Hillsborough County Administrator Mike Merrill said until the safe edges of the sinkhole are found, rescue efforts are paralyzed because they can’t put heavy equipment on the scene.

“This is no ordinary sinkhole,” he said. “This is a chasm.”

He said he understood that the family would like rescue efforts to proceed as quickly as possible, but he said that the only thing that would be worse than what they’re going through would be an additional loss of life in the rescue effort.

Jeremy Bush said he doesn't believe 36-year-old Jeffrey Bush survived the partial collapse of the family's home.

"I feel in my heart he didn't make it," Jeremy Bush said. "There were six of us in the house; five got out."

Authorities were using ground penetrating radar today to find signs of life inside the hole, which opened up about 11 p.m. inside the house at 240 Faithway Drive.

Mobile command units, fire rescue crews, and Bracken Engineering are at the site, checking the stability of the ground and determining when it will be safe to begin rescue/recovery efforts, officials said this afternoon.
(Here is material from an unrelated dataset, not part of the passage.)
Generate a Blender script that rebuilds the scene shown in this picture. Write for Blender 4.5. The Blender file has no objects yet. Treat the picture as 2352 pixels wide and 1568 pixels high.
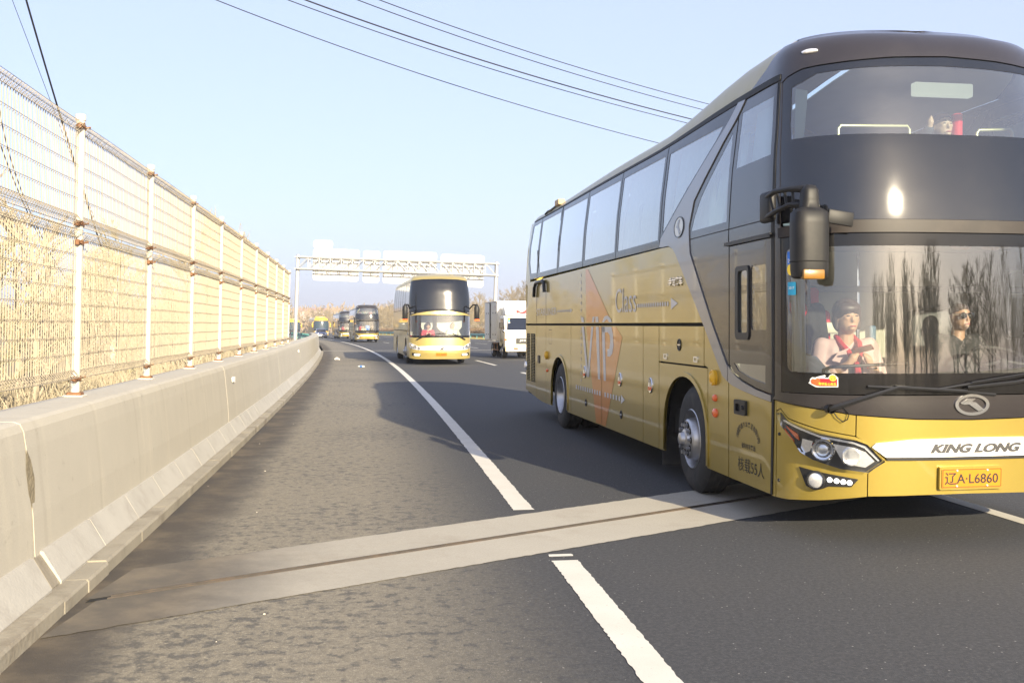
import bpy, bmesh, math, random
import numpy as np
from mathutils import Vector, Matrix
from mathutils.geometry import tessellate_polygon
R = math.radians
random.seed(7)
rng = np.random.default_rng(7)
scn = bpy.context.scene
COL = scn.collection

# ------------------------------------------------------------------ camera
cam = bpy.data.cameras.new('camera'); cam_o = bpy.data.objects.new('camera', cam); COL.objects.link(cam_o)
cam_o.location = (0, 0, 1.63); cam_o.rotation_euler = (R(90), 0, 0)
cam.sensor_width = 36; cam.lens = 2321 / 2352 * 36; cam.shift_y = -39 / 2352
cam.clip_start = .05; cam.clip_end = 6000
scn.camera = cam_o
# ------------------------------------------------------------------ sky and sun
SUN_DIR = Vector((2.62, -5.6, 2.2)).normalized()
SUN_EL = math.asin(SUN_DIR.z); SUN_AZ = math.atan2(SUN_DIR.x, SUN_DIR.y)
world = bpy.data.worlds.new('World'); scn.world = world; world.use_nodes = True
wn = world.node_tree.nodes; wl = world.node_tree.links
sky = wn.new('ShaderNodeTexSky'); sky.sky_type = 'NISHITA'; sky.sun_disc = False
sky.sun_elevation = SUN_EL; sky.sun_rotation = SUN_AZ; sky.altitude = 50
sky.air_density = 1.0; sky.dust_density = 2.5; sky.ozone_density = 2.0
bg = wn['Background']; bg.inputs['Strength'].default_value = .09
air = wn.new('ShaderNodeMix'); air.data_type = 'RGBA'; air.inputs[0].default_value = .60     # even haze tint over the whole sky, blue raised to colour the fill light
air.inputs[7].default_value = (3.7, 4.05, 5.7, 1)
wl.new(sky.outputs['Color'], air.inputs[6]); wl.new(air.outputs[2], bg.inputs['Color'])
sun = bpy.data.lights.new('sun', 'SUN'); sun.energy = 4.8; sun.angle = R(.55); sun.color = (1.0, .86, .62)
sun_o = bpy.data.objects.new('sun', sun); COL.objects.link(sun_o)
sun_o.rotation_euler = SUN_DIR.to_track_quat('Z', 'Y').to_euler()
scn.view_settings.view_transform = 'Standard'; scn.view_settings.look = 'None'
scn.view_settings.exposure = 1.35; scn.view_settings.gamma = 1
scn.cycles.max_bounces = 5; scn.cycles.transparent_max_bounces = 16
scn.cycles.use_denoising = True
scn.cycles.sample_clamp_indirect = 6

# ------------------------------------------------------------------ helpers
def tag(o, label=None, cat=None, group=None, kind=None):
    if label: o['label'] = label
    if cat: o['category'] = cat
    if group: o['group'] = group
    if kind: o['kind'] = kind
    return o
def empty(name, loc=(0, 0, 0), rz=0):
    o = bpy.data.objects.new(name, None); COL.objects.link(o); o.location = loc; o.rotation_euler = (0, 0, rz); o.empty_display_size = .2
    return o
def link(name, me, mat=None, parent=None):
    o = bpy.data.objects.new(name, me); COL.objects.link(o)
    if mat is not None:
        me.materials.clear(); me.materials.append(mat)
    if parent is not None: o.parent = parent
    return o
def copy_tree(o, parent=None, skip=()):
    c = o.copy(); COL.objects.link(c); c.parent = parent
    for ch in KIDS(o):
        if ch.name.split('.')[0] in skip: continue
        copy_tree(ch, c, skip)
    return c
def KIDS(o): return [x for x in o.children]

class MB:
    """collects shapes into one mesh"""
    def __init__(s): s.v = []; s.f = []
    def add(s, v, f):
        n = len(s.v); s.v += [tuple(p) for p in v]; s.f += [tuple(i + n for i in q) for q in f]; return s
    def box(s, c, d, rot=None):
        c = Vector(c); h = Vector(d) / 2
        v = [Vector((x, y, z)) for x in (-h.x, h.x) for y in (-h.y, h.y) for z in (-h.z, h.z)]
        if rot is not None: v = [rot @ p for p in v]
        return s.add([p + c for p in v], [(0, 1, 3, 2), (4, 6, 7, 5), (0, 4, 5, 1), (2, 3, 7, 6), (0, 2, 6, 4), (1, 5, 7, 3)])
    def bbox(s, c, d, r=.01, seg=2, rot=None):
        bm = bmesh.new(); bmesh.ops.create_cube(bm, size=1)
        for q in bm.verts: q.co = Vector((q.co.x * d[0], q.co.y * d[1], q.co.z * d[2]))
        bmesh.ops.bevel(bm, geom=bm.edges[:], offset=r, segments=seg, affect='EDGES', profile=.5)
        bm.verts.index_update()
        v = [(rot @ q.co if rot is not None else q.co) + Vector(c) for q in bm.verts]
        f = [[q.index for q in g.verts] for g in bm.faces]; bm.free()
        return s.add(v, f)
    def path(s, pts, r, n=6, cap=True, closed=False):
        pts = [Vector(p) for p in pts]; k = len(pts); rr = r if hasattr(r, '__len__') else [r] * k
        v = []; f = []; up0 = None
        for i, p in enumerate(pts):
            if closed: t = pts[(i + 1) % k] - pts[i - 1]
            else: t = pts[min(i + 1, k - 1)] - pts[max(i - 1, 0)]
            if t.length < 1e-9: t = Vector((0, 0, 1))
            t.normalize()
            if up0 is None: up0 = Vector((0, 0, 1)) if abs(t.z) < .9 else Vector((1, 0, 0))
            e = t.cross(up0)
            if e.length < 1e-6: e = t.orthogonal()
            e.normalize(); u = e.cross(t); up0 = u
            for j in range(n):
                a = 2 * math.pi * j / n; v.append(p + rr[i] * (math.cos(a) * e + math.sin(a) * u))
        for i in range(k if closed else k - 1):
            for j in range(n):
                a = i * n + j; b = i * n + (j + 1) % n; i2 = (i + 1) % k; c = i2 * n + (j + 1) % n; d = i2 * n + j
                f.append((a, b, c, d))
        if cap and not closed: f.append(tuple(range(n - 1, -1, -1))); f.append(tuple((k - 1) * n + j for j in range(n)))
        return s.add(v, f)
    def lathe(s, prof, n=24, axis='X', c=(0, 0, 0)):
        """prof: (axial, radius) list"""
        v = []; f = []; k = len(prof)
        for h, r in prof:
            for j in range(n):
                a = 2 * math.pi * j / n; p = (h, r * math.cos(a), r * math.sin(a))
                if axis == 'Z': p = (p[1], p[2], p[0])
                if axis == 'Y': p = (p[2], p[0], p[1])
                v.append((p[0] + c[0], p[1] + c[1], p[2] + c[2]))
        for i in range(k - 1):
            for j in range(n):
                f.append((i * n + j, i * n + (j + 1) % n, (i + 1) * n + (j + 1) % n, (i + 1) * n + j))
        return s.add(v, f)
    def prism(s, poly, h0, h1, fn):
        """poly: 2d points; fn(u,v,h)->xyz"""
        n = len(poly); v = [fn(u, w, h0) for u, w in poly] + [fn(u, w, h1) for u, w in poly]
        tr = tessellate_polygon([[Vector((u, w, 0)) for u, w in poly]])
        f = [tuple(t) for t in tr] + [tuple(i + n for i in reversed(t)) for t in tr]
        f += [(i, (i + 1) % n, n + (i + 1) % n, n + i) for i in range(n)]
        return s.add(v, f)
    def sphere(s, c, r, sc=(1, 1, 1), n=12, m=8):
        v = [(c[0], c[1], c[2] + r * sc[2])]; f = []
        for i in range(1, m):
            t = math.pi * i / m
            for j in range(n):
                a = 2 * math.pi * j / n
                v.append((c[0] + r * sc[0] * math.sin(t) * math.cos(a), c[1] + r * sc[1] * math.sin(t) * math.sin(a), c[2] + r * sc[2] * math.cos(t)))
        v.append((c[0], c[1], c[2] - r * sc[2])); L = len(v) - 1
        for j in range(n):
            f.append((0, 1 + j, 1 + (j + 1) % n)); f.append((L, 1 + (m - 2) * n + (j + 1) % n, 1 + (m - 2) * n + j))
        for i in range(m - 2):
            for j in range(n):
                f.append((1 + i * n + j, 1 + (i + 1) * n + j, 1 + (i + 1) * n + (j + 1) % n, 1 + i * n + (j + 1) % n))
        return s.add(v, f)
    def mesh(s, name, smooth=False, angle=None):
        me = bpy.data.meshes.new(name); me.from_pydata(s.v, [], s.f); me.update()
        bm = bmesh.new(); bm.from_mesh(me); bmesh.ops.recalc_face_normals(bm, faces=bm.faces[:]); bm.to_mesh(me); bm.free()
        if smooth:
            me.polygons.foreach_set('use_smooth', [True] * len(me.polygons))
            if angle is not None:
                me.set_sharp_from_angle(angle=R(angle))
        return me
    def build(s, name, mat, parent=None, smooth=False, angle=40):
        return link(name, s.mesh(name, smooth, angle), mat, parent)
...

The exterior walls of the home remain intact but the hole inside, about 20 feet wide and 20 feet deep, continues to grow, the Hillsborough County Sheriff's Office said at a morning news conference. Crews are examining the ground about 100 feet from the house, cutting a section of side fence to allow equipment onto the property and to determine if the ground is stable.

The American Red Cross is on hand to distribute water to neighbors who have been displaced during the ongoing operations, which officials say will be an all-day process, and Faithway Drive is closed to traffic.

Jeremy Bush, 37, said he had just returned home from a trip to Hardee's restaurant with his girlfriend, Rachel Wicker, and their daughter, Hanna, 2, when the hole opened up under his brother's bedroom with the sound of a car crash.

He said he believes he heard his brother scream and jumped in the hole trying to save him. Deputies arrived to find Jeremy Bush up to his neck in dirt and had to rescue him.

Also making the escape from the house were Norman Wicker, 48, and his sister, Janell Wicker.

Leland L. Wicker, the home's owner and father of Norman, Janelle and Rachael, was not in the house at the time.

"The cops asked me to get out of the hole, because the floor was still giving in, and the dirt was still going down, but I didn't care. I wanted my brother," Jeremy Bush said.

Sheriff's Deputy Douglas Duvall led him from the house before more of the floor collapsed.

"I went to the bedroom and saw the sinkhole had taken the entire bedroom," Duvall said. "I looked down and there was a family member inside the hole that was trying to get the victim out. I reached down and was able to actually get him by his hand and pull him out of the hole. The hole was collapsing. And at that time we left the house."

There has been no contact with the trapped man since. County code enforcement and the county fire marshal condemned the house on an emergency basis and deemed it unsafe for rescue crews to continue working.

Bracken Engineering, a civilian company, was on call to assist the rescue agency, Rogers said. Bracken will help determine if the ground around the house is stable or provide information on how to stabilize it, Rogers said.

"The entire house is on the sinkhole," Fire Rescue spokeswoman Jessica Damico said.

"I just want my nephew," Wheeler said through tears.

Residents living on each side of the affected house have been evacuated as a precaution. Electricity has been cut off to at least one of the adjacent homes, officials said.

Family members told officials there was no previous evidence of sinkhole activity on the interior or exterior of the home.

Neighbor Al Boggs said at the scene that about 10 years ago, another house in the neighborhood had a problem with a sinkhole that required 13 truckloads of cement and mortar to settle.

"It was crazy," Boggs said. "They came in, drilled holes and pumped in the mortar. I've had some cracks in my house but I never thought it was that big a deal."

From the street, the front of the house looked intact, showing no sign there had been a collapse except for the crews from Hillsborough County Fire Rescue, the sheriff's office and code enforcement.

One man was boring into the driveway with an industrial drill; yellow power cords crisscrossed the front yard, leading from the house and from houses next door. A generator was in place, too.

The collapse occurred in a neighborhood of tract homes, many built in the early 1970s. The house where the collapse occurred is a four-bedroom, two-bath masonry structure of about 1,600 square feet, built in 1974, according to the Hillsborough County Property Appraiser website.

The house has a market value of about $68,000, according to the website.